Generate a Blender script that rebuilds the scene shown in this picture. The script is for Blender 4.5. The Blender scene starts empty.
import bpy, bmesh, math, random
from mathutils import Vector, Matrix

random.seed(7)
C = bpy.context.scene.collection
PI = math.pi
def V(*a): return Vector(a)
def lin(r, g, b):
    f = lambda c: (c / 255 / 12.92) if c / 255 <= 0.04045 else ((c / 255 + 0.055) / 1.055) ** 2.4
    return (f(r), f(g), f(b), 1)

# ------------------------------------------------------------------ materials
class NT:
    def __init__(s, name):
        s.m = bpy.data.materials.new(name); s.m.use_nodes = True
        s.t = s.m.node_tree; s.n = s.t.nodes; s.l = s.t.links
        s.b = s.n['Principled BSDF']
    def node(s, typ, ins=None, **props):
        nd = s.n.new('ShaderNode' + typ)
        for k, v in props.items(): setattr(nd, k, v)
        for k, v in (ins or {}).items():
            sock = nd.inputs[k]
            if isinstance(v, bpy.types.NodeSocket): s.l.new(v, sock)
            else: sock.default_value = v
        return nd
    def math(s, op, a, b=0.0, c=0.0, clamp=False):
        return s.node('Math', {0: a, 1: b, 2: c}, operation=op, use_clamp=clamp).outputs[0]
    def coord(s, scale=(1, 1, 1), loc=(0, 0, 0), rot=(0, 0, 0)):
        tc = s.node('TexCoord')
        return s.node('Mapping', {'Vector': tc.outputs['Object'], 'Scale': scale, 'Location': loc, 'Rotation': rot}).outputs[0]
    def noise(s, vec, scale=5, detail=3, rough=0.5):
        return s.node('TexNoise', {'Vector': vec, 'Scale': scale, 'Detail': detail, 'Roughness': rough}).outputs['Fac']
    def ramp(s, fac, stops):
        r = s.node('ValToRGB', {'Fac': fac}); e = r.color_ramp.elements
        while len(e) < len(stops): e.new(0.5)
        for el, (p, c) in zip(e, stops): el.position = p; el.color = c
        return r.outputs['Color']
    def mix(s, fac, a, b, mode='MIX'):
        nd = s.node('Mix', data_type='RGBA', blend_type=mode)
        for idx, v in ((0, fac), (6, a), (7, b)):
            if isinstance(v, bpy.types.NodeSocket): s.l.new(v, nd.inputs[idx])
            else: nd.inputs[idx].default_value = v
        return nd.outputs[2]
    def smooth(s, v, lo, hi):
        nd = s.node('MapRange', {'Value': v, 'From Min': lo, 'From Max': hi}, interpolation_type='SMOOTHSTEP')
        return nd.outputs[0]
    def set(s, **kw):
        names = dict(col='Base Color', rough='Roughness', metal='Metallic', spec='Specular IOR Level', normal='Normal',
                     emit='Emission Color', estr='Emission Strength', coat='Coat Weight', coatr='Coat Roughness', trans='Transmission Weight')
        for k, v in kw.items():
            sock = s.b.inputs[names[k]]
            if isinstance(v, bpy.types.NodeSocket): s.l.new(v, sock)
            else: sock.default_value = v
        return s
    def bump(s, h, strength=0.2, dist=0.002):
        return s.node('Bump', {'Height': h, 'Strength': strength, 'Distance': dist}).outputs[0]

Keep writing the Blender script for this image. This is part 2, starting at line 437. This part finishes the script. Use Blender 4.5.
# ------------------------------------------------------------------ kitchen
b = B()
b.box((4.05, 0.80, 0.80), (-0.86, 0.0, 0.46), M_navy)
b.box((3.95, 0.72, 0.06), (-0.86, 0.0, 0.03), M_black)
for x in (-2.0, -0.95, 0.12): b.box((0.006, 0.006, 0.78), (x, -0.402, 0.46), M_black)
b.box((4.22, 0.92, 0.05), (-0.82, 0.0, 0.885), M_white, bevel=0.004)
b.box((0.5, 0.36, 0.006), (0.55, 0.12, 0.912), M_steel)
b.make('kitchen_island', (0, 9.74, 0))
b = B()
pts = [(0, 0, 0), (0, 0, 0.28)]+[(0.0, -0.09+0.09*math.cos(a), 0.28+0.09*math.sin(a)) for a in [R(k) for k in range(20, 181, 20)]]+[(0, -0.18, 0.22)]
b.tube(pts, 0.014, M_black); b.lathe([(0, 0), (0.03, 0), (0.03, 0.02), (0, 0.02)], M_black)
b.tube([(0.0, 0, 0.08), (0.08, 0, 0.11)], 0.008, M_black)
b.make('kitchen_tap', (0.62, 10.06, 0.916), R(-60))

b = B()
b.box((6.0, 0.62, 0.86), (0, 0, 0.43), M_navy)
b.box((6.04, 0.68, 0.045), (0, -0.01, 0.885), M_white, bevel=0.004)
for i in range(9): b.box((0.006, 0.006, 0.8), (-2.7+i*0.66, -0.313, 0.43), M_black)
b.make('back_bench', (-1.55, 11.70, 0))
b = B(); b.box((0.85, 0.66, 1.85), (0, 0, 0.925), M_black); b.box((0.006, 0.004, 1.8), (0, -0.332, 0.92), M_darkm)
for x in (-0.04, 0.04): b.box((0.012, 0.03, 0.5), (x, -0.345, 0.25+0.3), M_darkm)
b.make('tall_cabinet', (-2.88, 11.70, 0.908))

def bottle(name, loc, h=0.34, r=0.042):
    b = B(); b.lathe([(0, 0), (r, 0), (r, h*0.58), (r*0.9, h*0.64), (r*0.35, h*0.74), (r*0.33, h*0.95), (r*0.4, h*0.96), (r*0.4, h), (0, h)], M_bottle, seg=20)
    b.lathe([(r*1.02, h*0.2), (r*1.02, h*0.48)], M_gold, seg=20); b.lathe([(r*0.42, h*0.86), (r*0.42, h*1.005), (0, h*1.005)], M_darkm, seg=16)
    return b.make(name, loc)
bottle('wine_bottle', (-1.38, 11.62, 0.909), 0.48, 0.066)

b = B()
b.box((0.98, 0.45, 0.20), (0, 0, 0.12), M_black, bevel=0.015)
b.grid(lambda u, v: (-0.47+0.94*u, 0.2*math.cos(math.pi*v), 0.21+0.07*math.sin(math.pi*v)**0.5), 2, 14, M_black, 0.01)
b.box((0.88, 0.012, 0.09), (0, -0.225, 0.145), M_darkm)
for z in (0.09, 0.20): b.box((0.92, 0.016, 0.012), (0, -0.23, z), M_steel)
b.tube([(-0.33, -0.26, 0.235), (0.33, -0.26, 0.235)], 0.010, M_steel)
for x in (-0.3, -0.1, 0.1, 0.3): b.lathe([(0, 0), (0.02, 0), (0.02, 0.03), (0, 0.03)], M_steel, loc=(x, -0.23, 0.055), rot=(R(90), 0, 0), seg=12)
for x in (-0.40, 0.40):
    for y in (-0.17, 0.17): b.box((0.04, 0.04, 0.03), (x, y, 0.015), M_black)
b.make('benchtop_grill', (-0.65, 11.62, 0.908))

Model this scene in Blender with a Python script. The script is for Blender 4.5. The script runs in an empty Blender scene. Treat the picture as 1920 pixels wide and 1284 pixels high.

= = = = = = =

- Problem description -
Reproduce the listing above word for word.

- Solution for this exercise -
Generate a Blender script that rebuilds the scene shown in this picture. The script is for Blender 4.5. The Blender scene starts empty.
import bpy, bmesh, math, random
from mathutils import Vector, Matrix

random.seed(7)
C = bpy.context.scene.collection
PI = math.pi
def V(*a): return Vector(a)
def lin(r, g, b):
    f = lambda c: (c / 255 / 12.92) if c / 255 <= 0.04045 else ((c / 255 + 0.055) / 1.055) ** 2.4
    return (f(r), f(g), f(b), 1)

# ------------------------------------------------------------------ materials
class NT:
    def __init__(s, name):
        s.m = bpy.data.materials.new(name); s.m.use_nodes = True
        s.t = s.m.node_tree; s.n = s.t.nodes; s.l = s.t.links
        s.b = s.n['Principled BSDF']
    def node(s, typ, ins=None, **props):
        nd = s.n.new('ShaderNode' + typ)
        for k, v in props.items(): setattr(nd, k, v)
        for k, v in (ins or {}).items():
            sock = nd.inputs[k]
            if isinstance(v, bpy.types.NodeSocket): s.l.new(v, sock)
            else: sock.default_value = v
        return nd
    def math(s, op, a, b=0.0, c=0.0, clamp=False):
        return s.node('Math', {0: a, 1: b, 2: c}, operation=op, use_clamp=clamp).outputs[0]
    def coord(s, scale=(1, 1, 1), loc=(0, 0, 0), rot=(0, 0, 0)):
        tc = s.node('TexCoord')
        return s.node('Mapping', {'Vector': tc.outputs['Object'], 'Scale': scale, 'Location': loc, 'Rotation': rot}).outputs[0]
    def noise(s, vec, scale=5, detail=3, rough=0.5):
        return s.node('TexNoise', {'Vector': vec, 'Scale': scale, 'Detail': detail, 'Roughness': rough}).outputs['Fac']
    def ramp(s, fac, stops):
        r = s.node('ValToRGB', {'Fac': fac}); e = r.color_ramp.elements
        while len(e) < len(stops): e.new(0.5)
        for el, (p, c) in zip(e, stops): el.position = p; el.color = c
        return r.outputs['Color']
    def mix(s, fac, a, b, mode='MIX'):
        nd = s.node('Mix', data_type='RGBA', blend_type=mode)
        for idx, v in ((0, fac), (6, a), (7, b)):
            if isinstance(v, bpy.types.NodeSocket): s.l.new(v, nd.inputs[idx])
            else: nd.inputs[idx].default_value = v
        return nd.outputs[2]
    def smooth(s, v, lo, hi):
        nd = s.node('MapRange', {'Value': v, 'From Min': lo, 'From Max': hi}, interpolation_type='SMOOTHSTEP')
        return nd.outputs[0]
    def set(s, **kw):
        names = dict(col='Base Color', rough='Roughness', metal='Metallic', spec='Specular IOR Level', normal='Normal',
                     emit='Emission Color', estr='Emission Strength', coat='Coat Weight', coatr='Coat Roughness', trans='Transmission Weight')
        for k, v in kw.items():
            sock = s.b.inputs[names[k]]
            if isinstance(v, bpy.types.NodeSocket): s.l.new(v, sock)
            else: sock.default_value = v
        return s
    def bump(s, h, strength=0.2, dist=0.002):
        return s.node('Bump', {'Height': h, 'Strength': strength, 'Distance': dist}).outputs[0]

Keep writing the Blender script for this image. This is part 2, starting at line 437. This part finishes the script. Use Blender 4.5.
# ------------------------------------------------------------------ kitchen
b = B()
b.box((4.05, 0.80, 0.80), (-0.86, 0.0, 0.46), M_navy)
b.box((3.95, 0.72, 0.06), (-0.86, 0.0, 0.03), M_black)
for x in (-2.0, -0.95, 0.12): b.box((0.006, 0.006, 0.78), (x, -0.402, 0.46), M_black)
b.box((4.22, 0.92, 0.05), (-0.82, 0.0, 0.885), M_white, bevel=0.004)
b.box((0.5, 0.36, 0.006), (0.55, 0.12, 0.912), M_steel)
b.make('kitchen_island', (0, 9.74, 0))
b = B()
pts = [(0, 0, 0), (0, 0, 0.28)]+[(0.0, -0.09+0.09*math.cos(a), 0.28+0.09*math.sin(a)) for a in [R(k) for k in range(20, 181, 20)]]+[(0, -0.18, 0.22)]
b.tube(pts, 0.014, M_black); b.lathe([(0, 0), (0.03, 0), (0.03, 0.02), (0, 0.02)], M_black)
b.tube([(0.0, 0, 0.08), (0.08, 0, 0.11)], 0.008, M_black)
b.make('kitchen_tap', (0.62, 10.06, 0.916), R(-60))

b = B()
b.box((6.0, 0.62, 0.86), (0, 0, 0.43), M_navy)
b.box((6.04, 0.68, 0.045), (0, -0.01, 0.885), M_white, bevel=0.004)
for i in range(9): b.box((0.006, 0.006, 0.8), (-2.7+i*0.66, -0.313, 0.43), M_black)
b.make('back_bench', (-1.55, 11.70, 0))
b = B(); b.box((0.85, 0.66, 1.85), (0, 0, 0.925), M_black); b.box((0.006, 0.004, 1.8), (0, -0.332, 0.92), M_darkm)
for x in (-0.04, 0.04): b.box((0.012, 0.03, 0.5), (x, -0.345, 0.25+0.3), M_darkm)
b.make('tall_cabinet', (-2.88, 11.70, 0.908))

def bottle(name, loc, h=0.34, r=0.042):
    b = B(); b.lathe([(0, 0), (r, 0), (r, h*0.58), (r*0.9, h*0.64), (r*0.35, h*0.74), (r*0.33, h*0.95), (r*0.4, h*0.96), (r*0.4, h), (0, h)], M_bottle, seg=20)
    b.lathe([(r*1.02, h*0.2), (r*1.02, h*0.48)], M_gold, seg=20); b.lathe([(r*0.42, h*0.86), (r*0.42, h*1.005), (0, h*1.005)], M_darkm, seg=16)
    return b.make(name, loc)
bottle('wine_bottle', (-1.38, 11.62, 0.909), 0.48, 0.066)

b = B()
b.box((0.98, 0.45, 0.20), (0, 0, 0.12), M_black, bevel=0.015)
b.grid(lambda u, v: (-0.47+0.94*u, 0.2*math.cos(math.pi*v), 0.21+0.07*math.sin(math.pi*v)**0.5), 2, 14, M_black, 0.01)
b.box((0.88, 0.012, 0.09), (0, -0.225, 0.145), M_darkm)
for z in (0.09, 0.20): b.box((0.92, 0.016, 0.012), (0, -0.23, z), M_steel)
b.tube([(-0.33, -0.26, 0.235), (0.33, -0.26, 0.235)], 0.010, M_steel)
for x in (-0.3, -0.1, 0.1, 0.3): b.lathe([(0, 0), (0.02, 0), (0.02, 0.03), (0, 0.03)], M_steel, loc=(x, -0.23, 0.055), rot=(R(90), 0, 0), seg=12)
for x in (-0.40, 0.40):
    for y in (-0.17, 0.17): b.box((0.04, 0.04, 0.03), (x, y, 0.015), M_black)
b.make('benchtop_grill', (-0.65, 11.62, 0.908))

Model this scene in Blender with a Python script. The script is for Blender 4.5. The script runs in an empty Blender scene. Treat the picture as 1920 pixels wide and 1284 pixels high.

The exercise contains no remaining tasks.